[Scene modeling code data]
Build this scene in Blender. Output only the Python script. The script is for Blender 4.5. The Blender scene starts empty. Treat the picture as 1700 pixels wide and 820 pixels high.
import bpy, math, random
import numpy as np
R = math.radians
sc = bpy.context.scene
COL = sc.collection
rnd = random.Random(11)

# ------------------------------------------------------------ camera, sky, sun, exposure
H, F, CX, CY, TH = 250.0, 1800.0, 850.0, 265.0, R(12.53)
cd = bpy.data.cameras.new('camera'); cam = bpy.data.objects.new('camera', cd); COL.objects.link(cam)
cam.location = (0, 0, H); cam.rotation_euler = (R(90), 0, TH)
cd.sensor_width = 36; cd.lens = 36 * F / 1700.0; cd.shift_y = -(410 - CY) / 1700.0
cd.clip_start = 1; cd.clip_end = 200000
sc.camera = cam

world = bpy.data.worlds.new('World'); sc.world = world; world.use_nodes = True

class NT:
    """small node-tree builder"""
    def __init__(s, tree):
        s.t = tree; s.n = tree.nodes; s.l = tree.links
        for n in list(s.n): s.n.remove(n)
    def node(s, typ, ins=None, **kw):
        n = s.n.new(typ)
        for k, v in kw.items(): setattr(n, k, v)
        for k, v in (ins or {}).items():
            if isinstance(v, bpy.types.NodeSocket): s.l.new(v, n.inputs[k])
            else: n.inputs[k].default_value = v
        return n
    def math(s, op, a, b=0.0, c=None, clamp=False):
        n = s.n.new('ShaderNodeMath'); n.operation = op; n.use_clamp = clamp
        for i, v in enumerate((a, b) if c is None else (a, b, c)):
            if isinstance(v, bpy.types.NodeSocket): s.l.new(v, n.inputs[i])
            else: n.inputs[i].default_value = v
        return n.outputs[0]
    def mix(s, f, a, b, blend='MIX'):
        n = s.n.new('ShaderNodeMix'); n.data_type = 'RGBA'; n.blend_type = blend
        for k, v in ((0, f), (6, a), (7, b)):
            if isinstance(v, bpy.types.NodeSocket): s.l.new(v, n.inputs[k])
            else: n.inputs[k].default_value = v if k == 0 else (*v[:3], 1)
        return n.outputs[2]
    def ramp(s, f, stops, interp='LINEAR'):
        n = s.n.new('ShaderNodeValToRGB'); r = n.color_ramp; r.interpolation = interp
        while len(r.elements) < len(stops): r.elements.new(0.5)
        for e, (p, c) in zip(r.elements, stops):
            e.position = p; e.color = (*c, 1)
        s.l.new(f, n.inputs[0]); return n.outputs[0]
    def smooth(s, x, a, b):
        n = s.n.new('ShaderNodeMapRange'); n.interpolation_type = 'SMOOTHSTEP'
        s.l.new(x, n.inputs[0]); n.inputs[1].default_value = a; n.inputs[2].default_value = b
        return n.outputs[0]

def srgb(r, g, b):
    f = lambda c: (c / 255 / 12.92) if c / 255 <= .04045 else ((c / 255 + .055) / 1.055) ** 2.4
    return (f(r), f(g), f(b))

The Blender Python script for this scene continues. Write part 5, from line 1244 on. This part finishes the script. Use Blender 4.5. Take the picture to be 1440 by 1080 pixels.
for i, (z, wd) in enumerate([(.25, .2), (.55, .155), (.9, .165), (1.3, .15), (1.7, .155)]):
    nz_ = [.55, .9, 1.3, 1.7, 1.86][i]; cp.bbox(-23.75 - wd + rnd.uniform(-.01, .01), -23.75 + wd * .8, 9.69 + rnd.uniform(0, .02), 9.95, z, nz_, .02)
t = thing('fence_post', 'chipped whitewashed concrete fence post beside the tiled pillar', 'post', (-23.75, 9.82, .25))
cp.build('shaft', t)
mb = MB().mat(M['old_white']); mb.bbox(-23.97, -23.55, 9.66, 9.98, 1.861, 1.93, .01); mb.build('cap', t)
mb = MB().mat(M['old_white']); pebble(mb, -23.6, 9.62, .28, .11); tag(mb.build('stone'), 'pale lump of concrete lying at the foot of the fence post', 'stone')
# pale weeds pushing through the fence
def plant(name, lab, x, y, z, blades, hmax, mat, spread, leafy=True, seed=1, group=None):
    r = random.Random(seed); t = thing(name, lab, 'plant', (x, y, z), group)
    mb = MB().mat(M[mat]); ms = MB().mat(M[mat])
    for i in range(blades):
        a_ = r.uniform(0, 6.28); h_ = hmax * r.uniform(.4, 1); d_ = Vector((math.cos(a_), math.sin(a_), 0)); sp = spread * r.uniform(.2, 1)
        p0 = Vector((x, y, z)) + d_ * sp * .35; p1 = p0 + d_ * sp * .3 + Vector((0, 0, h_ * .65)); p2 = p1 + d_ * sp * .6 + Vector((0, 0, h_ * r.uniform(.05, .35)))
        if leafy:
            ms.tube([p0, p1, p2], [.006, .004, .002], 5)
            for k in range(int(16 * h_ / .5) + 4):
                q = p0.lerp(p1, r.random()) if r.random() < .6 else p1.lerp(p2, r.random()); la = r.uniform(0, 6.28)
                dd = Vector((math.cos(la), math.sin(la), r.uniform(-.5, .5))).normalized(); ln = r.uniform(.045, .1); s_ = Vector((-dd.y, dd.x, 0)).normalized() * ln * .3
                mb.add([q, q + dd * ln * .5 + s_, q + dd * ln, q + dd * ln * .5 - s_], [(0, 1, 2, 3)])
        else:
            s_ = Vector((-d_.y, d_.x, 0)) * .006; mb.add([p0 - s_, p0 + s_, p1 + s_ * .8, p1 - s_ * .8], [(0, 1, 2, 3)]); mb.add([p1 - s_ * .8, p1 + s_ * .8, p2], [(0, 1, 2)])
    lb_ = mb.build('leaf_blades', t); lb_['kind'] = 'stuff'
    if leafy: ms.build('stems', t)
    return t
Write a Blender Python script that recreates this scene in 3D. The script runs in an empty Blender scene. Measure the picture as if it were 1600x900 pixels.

STATED TASK = Copy every record above exactly as it appears.

ANSWER BELOW =
Build this scene in Blender. Output only the Python script. The script is for Blender 4.5. The Blender scene starts empty. Treat the picture as 1700 pixels wide and 820 pixels high.
import bpy, math, random
import numpy as np
R = math.radians
sc = bpy.context.scene
COL = sc.collection
rnd = random.Random(11)

# ------------------------------------------------------------ camera, sky, sun, exposure
H, F, CX, CY, TH = 250.0, 1800.0, 850.0, 265.0, R(12.53)
cd = bpy.data.cameras.new('camera'); cam = bpy.data.objects.new('camera', cd); COL.objects.link(cam)
cam.location = (0, 0, H); cam.rotation_euler = (R(90), 0, TH)
cd.sensor_width = 36; cd.lens = 36 * F / 1700.0; cd.shift_y = -(410 - CY) / 1700.0
cd.clip_start = 1; cd.clip_end = 200000
sc.camera = cam

world = bpy.data.worlds.new('World'); sc.world = world; world.use_nodes = True

class NT:
    """small node-tree builder"""
    def __init__(s, tree):
        s.t = tree; s.n = tree.nodes; s.l = tree.links
        for n in list(s.n): s.n.remove(n)
    def node(s, typ, ins=None, **kw):
        n = s.n.new(typ)
        for k, v in kw.items(): setattr(n, k, v)
        for k, v in (ins or {}).items():
            if isinstance(v, bpy.types.NodeSocket): s.l.new(v, n.inputs[k])
            else: n.inputs[k].default_value = v
        return n
    def math(s, op, a, b=0.0, c=None, clamp=False):
        n = s.n.new('ShaderNodeMath'); n.operation = op; n.use_clamp = clamp
        for i, v in enumerate((a, b) if c is None else (a, b, c)):
            if isinstance(v, bpy.types.NodeSocket): s.l.new(v, n.inputs[i])
            else: n.inputs[i].default_value = v
        return n.outputs[0]
    def mix(s, f, a, b, blend='MIX'):
        n = s.n.new('ShaderNodeMix'); n.data_type = 'RGBA'; n.blend_type = blend
        for k, v in ((0, f), (6, a), (7, b)):
            if isinstance(v, bpy.types.NodeSocket): s.l.new(v, n.inputs[k])
            else: n.inputs[k].default_value = v if k == 0 else (*v[:3], 1)
        return n.outputs[2]
    def ramp(s, f, stops, interp='LINEAR'):
        n = s.n.new('ShaderNodeValToRGB'); r = n.color_ramp; r.interpolation = interp
        while len(r.elements) < len(stops): r.elements.new(0.5)
        for e, (p, c) in zip(r.elements, stops):
            e.position = p; e.color = (*c, 1)
        s.l.new(f, n.inputs[0]); return n.outputs[0]
    def smooth(s, x, a, b):
        n = s.n.new('ShaderNodeMapRange'); n.interpolation_type = 'SMOOTHSTEP'
        s.l.new(x, n.inputs[0]); n.inputs[1].default_value = a; n.inputs[2].default_value = b
        return n.outputs[0]

def srgb(r, g, b):
    f = lambda c: (c / 255 / 12.92) if c / 255 <= .04045 else ((c / 255 + .055) / 1.055) ** 2.4
    return (f(r), f(g), f(b))

The Blender Python script for this scene continues. Write part 5, from line 1244 on. This part finishes the script. Use Blender 4.5. Take the picture to be 1440 by 1080 pixels.
for i, (z, wd) in enumerate([(.25, .2), (.55, .155), (.9, .165), (1.3, .15), (1.7, .155)]):
    nz_ = [.55, .9, 1.3, 1.7, 1.86][i]; cp.bbox(-23.75 - wd + rnd.uniform(-.01, .01), -23.75 + wd * .8, 9.69 + rnd.uniform(0, .02), 9.95, z, nz_, .02)
t = thing('fence_post', 'chipped whitewashed concrete fence post beside the tiled pillar', 'post', (-23.75, 9.82, .25))
cp.build('shaft', t)
mb = MB().mat(M['old_white']); mb.bbox(-23.97, -23.55, 9.66, 9.98, 1.861, 1.93, .01); mb.build('cap', t)
mb = MB().mat(M['old_white']); pebble(mb, -23.6, 9.62, .28, .11); tag(mb.build('stone'), 'pale lump of concrete lying at the foot of the fence post', 'stone')
# pale weeds pushing through the fence
def plant(name, lab, x, y, z, blades, hmax, mat, spread, leafy=True, seed=1, group=None):
    r = random.Random(seed); t = thing(name, lab, 'plant', (x, y, z), group)
    mb = MB().mat(M[mat]); ms = MB().mat(M[mat])
    for i in range(blades):
        a_ = r.uniform(0, 6.28); h_ = hmax * r.uniform(.4, 1); d_ = Vector((math.cos(a_), math.sin(a_), 0)); sp = spread * r.uniform(.2, 1)
        p0 = Vector((x, y, z)) + d_ * sp * .35; p1 = p0 + d_ * sp * .3 + Vector((0, 0, h_ * .65)); p2 = p1 + d_ * sp * .6 + Vector((0, 0, h_ * r.uniform(.05, .35)))
        if leafy:
            ms.tube([p0, p1, p2], [.006, .004, .002], 5)
            for k in range(int(16 * h_ / .5) + 4):
                q = p0.lerp(p1, r.random()) if r.random() < .6 else p1.lerp(p2, r.random()); la = r.uniform(0, 6.28)
                dd = Vector((math.cos(la), math.sin(la), r.uniform(-.5, .5))).normalized(); ln = r.uniform(.045, .1); s_ = Vector((-dd.y, dd.x, 0)).normalized() * ln * .3
                mb.add([q, q + dd * ln * .5 + s_, q + dd * ln, q + dd * ln * .5 - s_], [(0, 1, 2, 3)])
        else:
            s_ = Vector((-d_.y, d_.x, 0)) * .006; mb.add([p0 - s_, p0 + s_, p1 + s_ * .8, p1 - s_ * .8], [(0, 1, 2, 3)]); mb.add([p1 - s_ * .8, p1 + s_ * .8, p2], [(0, 1, 2)])
    lb_ = mb.build('leaf_blades', t); lb_['kind'] = 'stuff'
    if leafy: ms.build('stems', t)
    return t
Write a Blender Python script that recreates this scene in 3D. The script runs in an empty Blender scene. Measure the picture as if it were 1600x900 pixels.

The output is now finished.